**PROBLEM REQUIREMENTS:** From the entries below, extract every line that includes the word "this".

Scene script records:
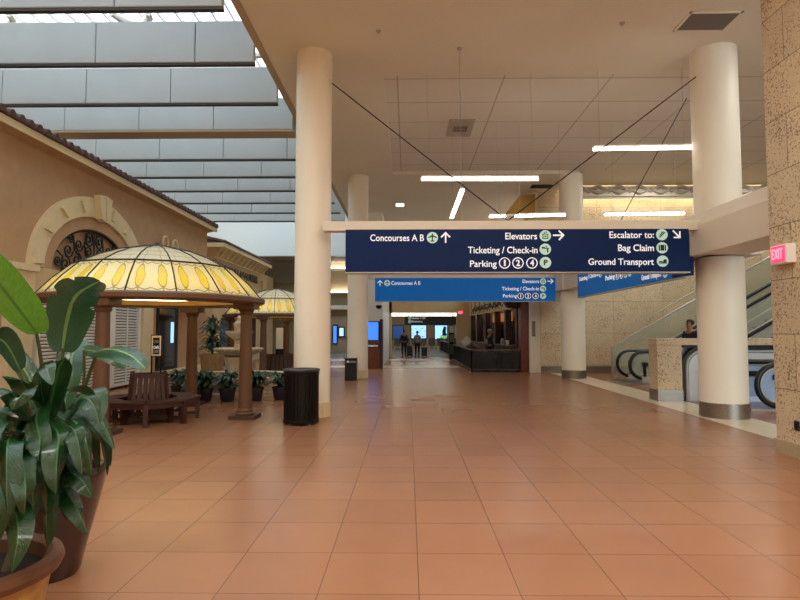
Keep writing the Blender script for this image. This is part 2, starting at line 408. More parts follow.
# support beams of the column grid
struct('trim_7', MB().box(-1.55, 5.3, 10.0, 10.22, 3.42, 3.6, .01), beamp)
m = MB()
sec = [(5.22, 2.98), (6.12, 2.98), (6.12, 3.76), (5.36, 3.76), (5.22, 3.5)]
m.prism([(x, -6, z) for x, z in sec], (0, 27.3, 0))
struct('trim_8', m, beamp)
struct('trim_9', MB().box(-1.6, 5.3, 19.6, 19.85, 3.44, 3.74, .01), beamp)
# skylight
m = MB(); m.box(-15, -2.88, -6, 33, 10.42, 10.45)
sky = struct('window_1', m, skyglass)
m = MB()
for i in range(25): m.box(-14.9+i*.5, -14.86+i*.5, -6, 33, 10.3, 10.42)
obj('mullion', m, whitep, sky)
m = MB()
for i in range(17): m.box(-15, -2.9, -6+i*2.4, -5.94+i*2.4, 10.28, 10.42)
obj('crossbar', m, whitep, sky)
m = MB()
for k, y in enumerate((14.4, 15.7, 17.4)):
    for cx in (-5.4, -9.6, -13.4):
        m.tube([(cx+2.6*cos(a), y+1.1*sin(a), 10.16) for a in [pi*i/14 for i in range(15)]], .09, 6)
obj('arch_rib', m, whitep, sky)
struct('wall_clerestory', MB().box(-2.88, -2.75, -6, 34, 7.5, 10.6), plaster)

# ---- columns
def column(px, by, r, label, tilebase, Y=None, collar=False, metal=True):
    p = G(px, by); c = (p.x*(p.y+r)/p.y, p.y+r)
    if Y: c = ((px-408)/F*Y, Y)
    t = thing('round_column', label, 'column', (c[0], c[1], 0), 'white columns of the concourse')
    m = MB(); m.lathe([(r, .26), (r, CZ), (0, CZ)], (c[0], c[1], 0), 48); obj('shaft', m, white, t, True)
    m = MB()
    if metal: m.lathe([(0, 0), (r+.012, 0), (r+.012, .27), (r, .28)], (c[0], c[1], 0), 48); obj('metal_base', m, steel, t, True, 'brushed steel wrap at the foot')
    else:
        for k in range(24):
            a = 2*pi*k/24; b = 2*pi*(k+.93)/24; ri, ro = r-.02, r+.014
            m.prism([(c[0]+q*cos(w), c[1]+q*sin(w), 0) for q, w in ((ro, a), (ro, b), (ri, b), (ri, a))], (0, 0, .27))
        obj('tiled_base', m, cream, t, False, 'ring of cream tiles at the foot')
    if collar:
        m = MB(); m.box(c[0]-r-.1, c[0]+r+.1, c[1]-r-.12, c[1]+r+.12, 2.98, 3.76, .02); obj('beam_collar', m, beamp, t)
    return t, c
c1, C1 = column(311.5, 418.5, .345, 'white round column behind the black slatted litter bin', True, metal=False)
c2, C2 = column(724.5, 420, .41, 'white round column with steel foot nearest the travertine wall', False, collar=True)
c3, C3 = column(574, 379, .40, 'white column with steel foot at the far right before the travertine wall', False, collar=True)
c4, C4 = column(357.5, 378.5, .355, 'far white column beside the small black bin and screen kiosk', True, metal=False)
# cable stays from the column heads to the middle of the sign beam
mid = Vector((1.83, 10.1, 3.62))
for a, lab in ((Vector((C1[0]+.33, C1[1]-.1, 6.42)), 'thin dark stay cable from the left column head down to the sign beam'),
               (Vector((C2[0]-.36, C2[1]-.1, 6.5)), 'thin dark stay cable from the right column head down to the sign beam')):
    t = thing('stay_cable', lab, 'cable', a, 'stay cables over the sign beam')
    obj('wire', MB().tube([a, mid], .011, 6), iron, t)
    obj('wall_bracket', MB().sphere(a, .06, .5, 1, 1.2), beamp, t)
m = MB().tube([(5.4, 10.6, 6.1), (5.35, 15.2, 3.74)], .01, 6)
tag(obj('stay_cable', m, iron), 'short dark stay cable slanting down left of the right-hand column', 'cable', 'stay cables over the sign beam')

# ---- ceiling baffles
ys = [8.8, 10.7, 12.65, 14.4, 16.9, 18.85, 20.75, 22.75, 24.7, 26.6]
ordn = ['nearest', 'second nearest', 'third nearest', 'fourth and deepest, with a brown underside', 'fifth', 'sixth', 'seventh', 'eighth', 'ninth', 'farthest']
for y, od in zip(ys, ordn):
    t = thing('ceiling_baffle', 'grey metal skylight baffle, %s of the hanging row' % od, 'baffle', (-8.9, y, 6.9), 'grey baffles under the skylight')
    th = .55 if 'fourth' in od else .12
    off = (y*1.37) % 2
    xs = [-14.9]+[x for x in [-14.9+off+2*k for k in range(1, 7)] if x < -3.6]+[-3.05]
    for a, b in zip(xs, xs[1:]):
        m = MB(); m.box(a+.004, b-.004, y, y+th, 6.935, 7.79, .02); obj('panel', m, baffle_m, t)
    obj('bottom_edge', MB().box(-14.9, -3.05, y+.01, y+th-.01, 6.89, 6.94), edge_pl if th > .3 else baffle_e, t)

# ================================================================== SIGNS
def disc(c, r, nrm, parent, m, thick=.01, n=24, name='icon'):
    c, nrm = Vector(c), Vector(nrm); u = Vector((0,0,1)); x = u.cross(nrm).normalized()
    mb = MB(); mb.prism([c+(x*cos(2*pi*i/n)+u*sin(2*pi*i/n))*r for i in range(n)], nrm*thick)
    return obj(name, mb, m, parent)
def flat(polys, c, sc, nrm, parent, m, name='pictogram', off=.012):
    c, nrm = Vector(c), Vector(nrm); u = Vector((0,0,1)); x = u.cross(nrm).normalized(); mb = MB()
    for p in polys: mb.prism([c+x*a*sc+u*b*sc+nrm*off for a, b in p], nrm*.005)
    return obj(name, mb, m, parent)
def R4(x0, y0, x1, y1): return [(x0,y0),(x1,y0),(x1,y1),(x0,y1)]
def rot(p, a): return [(x*cos(a)-y*sin(a), x*sin(a)+y*cos(a)) for x, y in p]
ARROW = [[(-.14,-1),(.14,-1),(.14,.6),(-.14,.6)], [(0,1),(-.9,.1),(-.72,-.1),(0,.62)], [(0,1),(0,.62),(.72,-.1),(.9,.1)]]
PIC = {
 'plane': [[(-.09,-.6),(.09,-.6),(.12,.55),(0,.78),(-.12,.55)], [(-.75,-.1),(-.1,.15),(-.1,.4),(-.75,.08)], [(.75,-.1),(.75,.08),(.1,.4),(.1,.15)], R4(-.3,-.68,.3,-.5)],
 'lift': [R4(-.5,-.55,.5,-.42), R4(-.5,.2,.5,.32), R4(-.5,-.55,-.38,.3), R4(.38,-.55,.5,.3), [(-.3,.42),(-.05,.42),(-.17,.7)], [(.05,.7),(.3,.7),(.17,.42)], R4(-.22,-.2,.22,-.05)],
 'ticket': [R4(-.6,.1,-.1,.38), R4(-.2,.05,.6,.2), R4(.28,-.6,.5,.12), R4(.05,.3,.3,.5)],
 'escalator': [[(-.6,-.5),(-.35,-.5),(.6,.4),(.35,.45)], [(-.5,-.1),(-.4,-.18),(.3,.5),(.2,.6)], R4(-.12,.25,.02,.5)],
 'bag': [R4(-.3,-.5,.3,.5), R4(-.62,-.5,-.42,.5), R4(.42,-.5,.62,.5)],
 'bus': [R4(-.65,-.25,-.05,0), [(-.05,-.3),(.65,-.3),(.65,.3),(.2,.3)], R4(-.7,-.42,.7,-.33)],
}
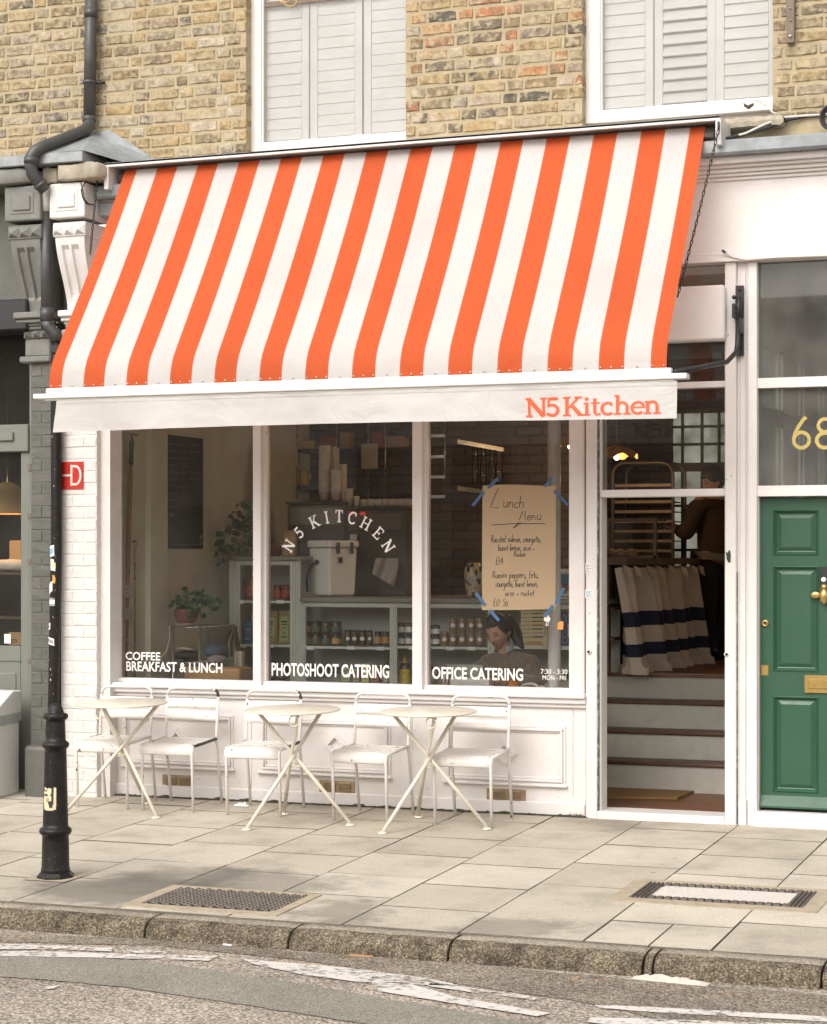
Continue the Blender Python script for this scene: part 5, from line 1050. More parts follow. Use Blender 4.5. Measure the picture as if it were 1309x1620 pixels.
m = MB(); p = pp(89.5, 552, -.255); m.box((p.x - .05, -.258, p.z - .03), (p.x + .05, -.20, p.z + .03)); m.build('pipe_bracket', 'black_metal', pipe, bevel=.006)
def curved_sticker(name, px, py, w_, h, mat, parent, marks=None, tilt=0, ax=None, r=.0412):
    c_ = pp(px, py, -.21); cx = ax if ax is not None else pp(89 - max(0, (py - 860)) * .017, py, -.21).x; m = MB()
    def fn(u, v):
        s_ = (u - .5) * w_; a = (c_.x - cx + s_) / r; a = max(-1.5, min(1.5, a)); return Vector((cx + r * math.sin(a), -.21 - r * math.cos(a), c_.z + (v - .5) * h + tilt * (u - .5)))
    m.grid(fn, 6, 2); o = m.build(name, mat, parent)
    if marks:
        k = MB(); old = r
        def f2(u, v): 
            s_ = (u - .5) * w_ * .7; a = (c_.x - cx + s_) / r; a = max(-1.5, min(1.5, a)); return Vector((cx + (r + .0006) * math.sin(a), -.21 - (r + .0006) * math.cos(a), c_.z + (v - .5) * h * .5 + tilt * (u - .5)))
        k.grid(f2, 6, 2); k.build('print', marks, o)
    return o
for (x, y, w_, h, mt, mk_, tl) in ((85.5, 872, .058, .078, 'paper_white', 'blue_print', .012), (90, 894, .055, .080, 'paper_white', 'sticker_cream', -.01), (92, 916, .04, .058, 'yellow_print', 'orange_print', 0), (84, 930, .04, .07, 'paper_white', None, .03), (87, 952, .062, .058, 'grey_print', 'paper_white', 0), (81.5, 991, .03, .045, 'paper_white', 'grey_print', .01), (84.5, 1014, .07, .05, 'paper_white', 'grey_print', -.018)):
    curved_sticker('sticker', x, y, w_, h, mt, pipe, mk_, tl)
m = MB()
for k in range(46):
    yy = R.uniform(430, 1110); xx = R.uniform(-.03, .03); c_ = pp(74 if yy < 505 else 88, yy, -.2); rr = R.uniform(.002, .007)
    Yc, rad_ = (-.245, .0425) if yy < 505 else (-.21, .041); cx = (pp(74, yy, -.245) if yy < 505 else pp(89 - max(0, yy - 860) * .017, yy, -.21)).x
    a = xx / rad_; m.add([(cx + rad_ * math.sin(a + q) , Yc - rad_ * math.cos(a + q) - .0006, c_.z + e) for q, e in ((0, -rr * 1.6), (rr / rad_ * .6, 0), (0, rr * 1.5), (-rr / rad_ * .7, rr * .2))], [(0, 1, 2, 3)])
tag(m.build('paint_fleck', 'sticker_cream', pipe), kind='stuff')

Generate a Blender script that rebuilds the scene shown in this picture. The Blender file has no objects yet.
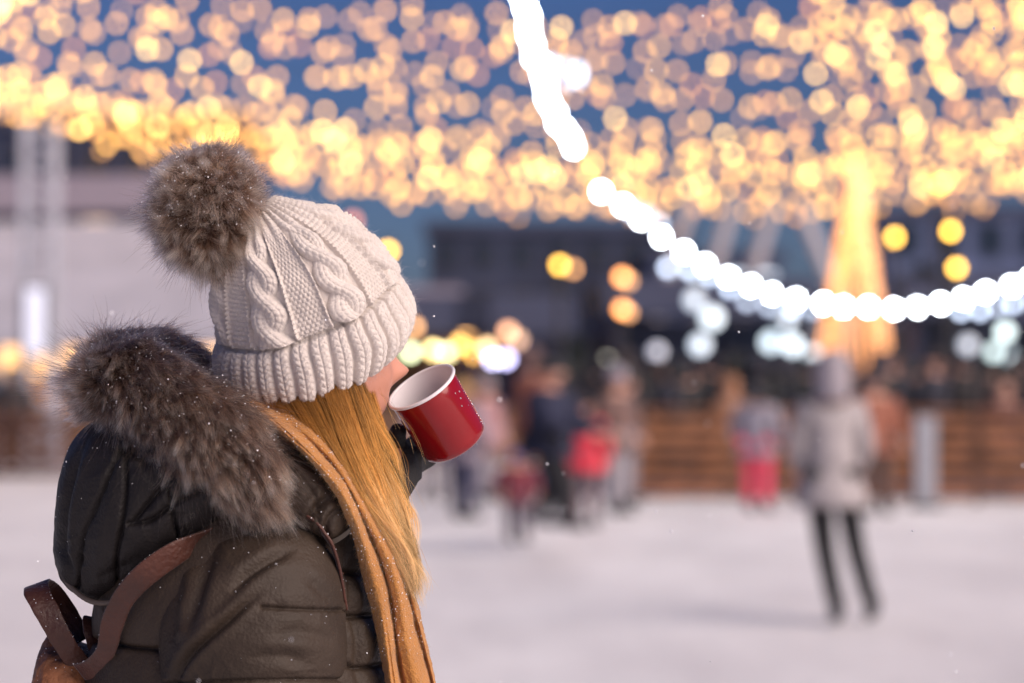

**THE RESPONSE:**
Keep writing the Blender script for this image. This is part 2, starting at line 408. More parts follow.
Continue the Blender Python script for this scene: part 5, from line 1050. More parts follow. Use Blender 4.5. Measure the picture as if it were 1309x1620 pixels.
Generate a Blender script that rebuilds the scene shown in this picture. The Blender file has no objects yet.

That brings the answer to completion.